For Frieze London, our booth transforms into an immersive, painterly, and estranged forest: earthy, fleshy hues gather and collide within a hypnotic canvas; the tangibility of wood turns fluid with inlay; ceramic wildflowers curve open amidst a violent inferno; a sliced, aged tree bark exposes a surreal matrix of wounds; haunting, disembodied spectres of bronze linger at liminal edges; whereas crumbling impastos and lightning strokes of pigment bear witness to the throes of monsoon in Maharashtra. Each artwork deliberately reckons with ecopoetics: thinking through the tenuous (and ever political) relation between the human and non-human — be it our lived surroundings, an unassuming backyard, precarious shelters of migrants, recurring wildfires in California, or an unruly, swerving rainfall in a rural field. Out here, nature is no longer externalised (or romanticised) into a passive entity of the Anthropocene, but rather, a vital force complicit in our web of life.
Amitesh Shrivastava’s Backyard, a four-panel canvas, maps a sensorial adventure: subjects and objects disappear and emerge, as the horizon — much like our psyche — remains unstable, inscrutable, and constantly on the move. Predators and prey are no longer fixed positions, but fluctuate, as the artist distils our ways of seeing, focusing on the ceaseless movement of light, sound, and the constellations of an image. The figures that populate these scenes are not premeditated in drawing or preparatory sketch. Shrivastava renders them directly on the canvas surface in oils. In this work, the textures of emotion and memory across time — his recollections of a distant, fraught childhood — is embodied through colour: beginning with daylight, its luminous contours, but in each repetitive panel, slowly turns to dusk, echoing darker hues, insidious and raw.
In contrast, Mahesh Baliga's painterly works take a narrative turn; in his distinct oeuvre, Baliga instils quotidian and often overlooked moments with an uncanny emotional resonance. He unravels the contradictory textures that make up our worlds — oscillating between the real and the imagined, an object and its semantic (or aesthetic) possibilities. There's a constant play — or perhaps, a visual trap — between our gaze and the painted surface, which remains elusive but deeply compelling. In Baliga's new series of intricate inlay works, the materiality of wood becomes more than a metaphor: its grained texture renders tangible a fleeting sensation of fear, and its contingency holds a self portrait of the artist, caught in the act of making.
Amol K Patil dissects movement from a corporeal, bodily perspective. He thinks through the gestures implicit in labour-intensive routines of migrant workers; and in his compositions, these movements are isolated, fragmented, and dislocated. At the edge of a polluted industrial fog, a tense foot begins to crawl, or a muscular arm appears to twitch. On a towering mound of waste, a male head emerges.
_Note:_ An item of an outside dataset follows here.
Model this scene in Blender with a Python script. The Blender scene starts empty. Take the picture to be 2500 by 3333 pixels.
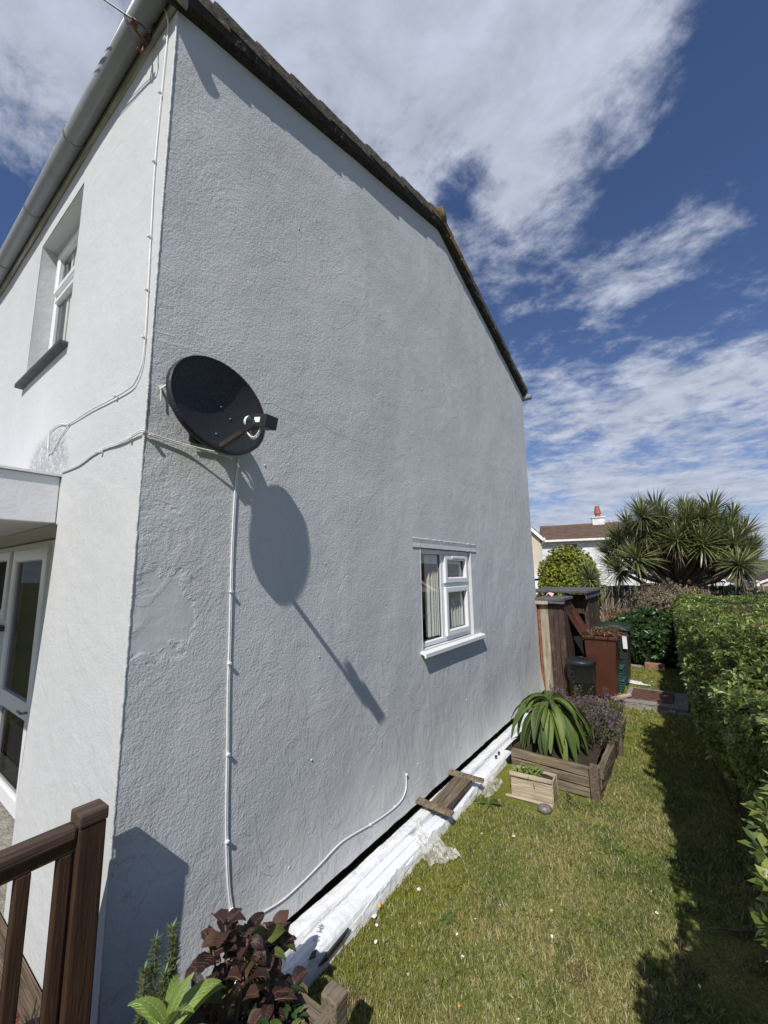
import bpy, math, random
import numpy as np
from mathutils import Vector, Matrix, noise
R = math.radians
random.seed(7); RNG = np.random.default_rng(7)
S = bpy.context.scene
COL = S.collection

# ------------------------------------------------------------------ camera
cam_d = bpy.data.cameras.new('camera'); cam = bpy.data.objects.new('camera', cam_d); COL.objects.link(cam)
yaw, pitch, roll = R(35.967), R(8.694), R(-0.836)
f = Vector((math.cos(yaw)*math.cos(pitch), math.sin(yaw)*math.cos(pitch), math.sin(pitch)))
r = Vector((math.sin(yaw), -math.cos(yaw), 0)); u = r.cross(f)
r2 = r*math.cos(roll)+u*math.sin(roll); u2 = -r*math.sin(roll)+u*math.cos(roll)
m = Matrix((r2, u2, -f)).transposed().to_4x4(); m.translation = (-0.851, -2.08, 2.10)
cam.matrix_world = m
cam_d.sensor_fit = 'VERTICAL'; cam_d.sensor_height = 24; cam_d.lens = 24*1307.7/3333
cam_d.clip_start = 0.05; cam_d.clip_end = 3000
S.camera = cam

# ------------------------------------------------------------------ light
SUN = Vector((-2.7, -1.0, 3.05)).normalized()
sd = bpy.data.lights.new('sun', 'SUN'); sd.energy = 4.9; sd.angle = R(0.53); sd.color = (1.0, 0.955, 0.89)
so = bpy.data.objects.new('sun', sd); COL.objects.link(so); so.location = (-6, -4, 9)
so.rotation_euler = SUN.to_track_quat('Z', 'Y').to_euler()
S.view_settings.view_transform = 'Standard'; S.view_settings.look = 'None'
S.view_settings.exposure = 0.0; S.view_settings.gamma = 1.0; S.view_settings.use_curve_mapping = False
S.render.resolution_x = 768; S.render.resolution_y = 1024

W = bpy.data.worlds.new('World'); S.world = W; W.use_nodes = True
nt = W.node_tree; nt.nodes.clear()
def N(t, **k):
    n = nt.nodes.new(t)
    for a, b in k.items():
        if a == 'i':
            for q, v in b.items(): n.inputs[q].default_value = v
        else: setattr(n, a, b)
    return n
def L(a, b): nt.links.new(a, b)
def math_n(op, a, b=None, c=None, clamp=False):
    n = N('ShaderNodeMath', operation=op, use_clamp=clamp)
    for i, v in enumerate((a, b, c)):
        if v is None: continue
        if isinstance(v, (int, float)): n.inputs[i].default_value = v
        else: L(v, n.inputs[i])
    return n.outputs[0]
sky = N('ShaderNodeTexSky', sky_type='NISHITA', sun_disc=False)
sky.sun_elevation = math.asin(SUN.z); sky.sun_rotation = math.atan2(SUN.x, SUN.y)
sky.altitude = 30; sky.air_density = 1.0; sky.dust_density = 0.4; sky.ozone_density = 2.5
tc = N('ShaderNodeTexCoord')
nrm = N('ShaderNodeVectorMath', operation='NORMALIZE'); L(tc.outputs['Generated'], nrm.inputs[0])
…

Despite their stillness, the artist instills a rare spectrality into these bronze sculptures; banal gestures are subverted into haunting presences, infused with Patil’s radical imaginary of resistance.
Taking a poetic and otherworldly approach to materiality, Hemali Bhuta rediscovers an aged, flawed, bark of a tree from Panjim, Goa. Extending her recursive (and rigorous) engagement with nature, the artist rethinks temporality through entropy — introducing the intangible quality of time into a site-specific sculpture. Here, she draws our gaze into a wound, an ‘opening to the inside’, infused with possibilities of delicate healing through beeswax. This bruised surface is now activated and resurrected to a second life; for in the words of the mystic poet Kabir, it is the wound - a mark of friction - that sparks a fire.
Both Ashwini Bhat and Claire Baker tap into the precarious, unpredictable, and relentless crux of nature. Baker captures the moment of contact between living matter — her own body and the stone pigments slipping into line — through her process of durational immersion. She paints her embodied experience of the monsoon cycle: from parched land to wet constancy, to faded dry, and then wetness again. In these works, temporality is no longer linear, but twists, loops, and slows down, before catching an unexpected pace; each movement distilled through the oscillations and textures of light, paint, and the artist’s own body.
Ashwini Bhat’s Post-fire Superbloom sculptures are inspired from her experiences of wildfires in California: an integral part of the region’s ecology, these infernos of vast destruction simultaneously trigger the germination and spread of many plant species. In turn, the landscape witnesses an uncanny ‘superbloom’, a phenomenon wherein a multitude of wildflowers bloom in a short period. Bhat’s visceral, haptic, and textured ceramic forms embody this logic of regeneration; her colour palette alludes to the charred and burnt earth in the aftermath of a forest fire. But the motif of a calla lily recursively emerges, which for the artist, is a symbol of the resilient (female) body.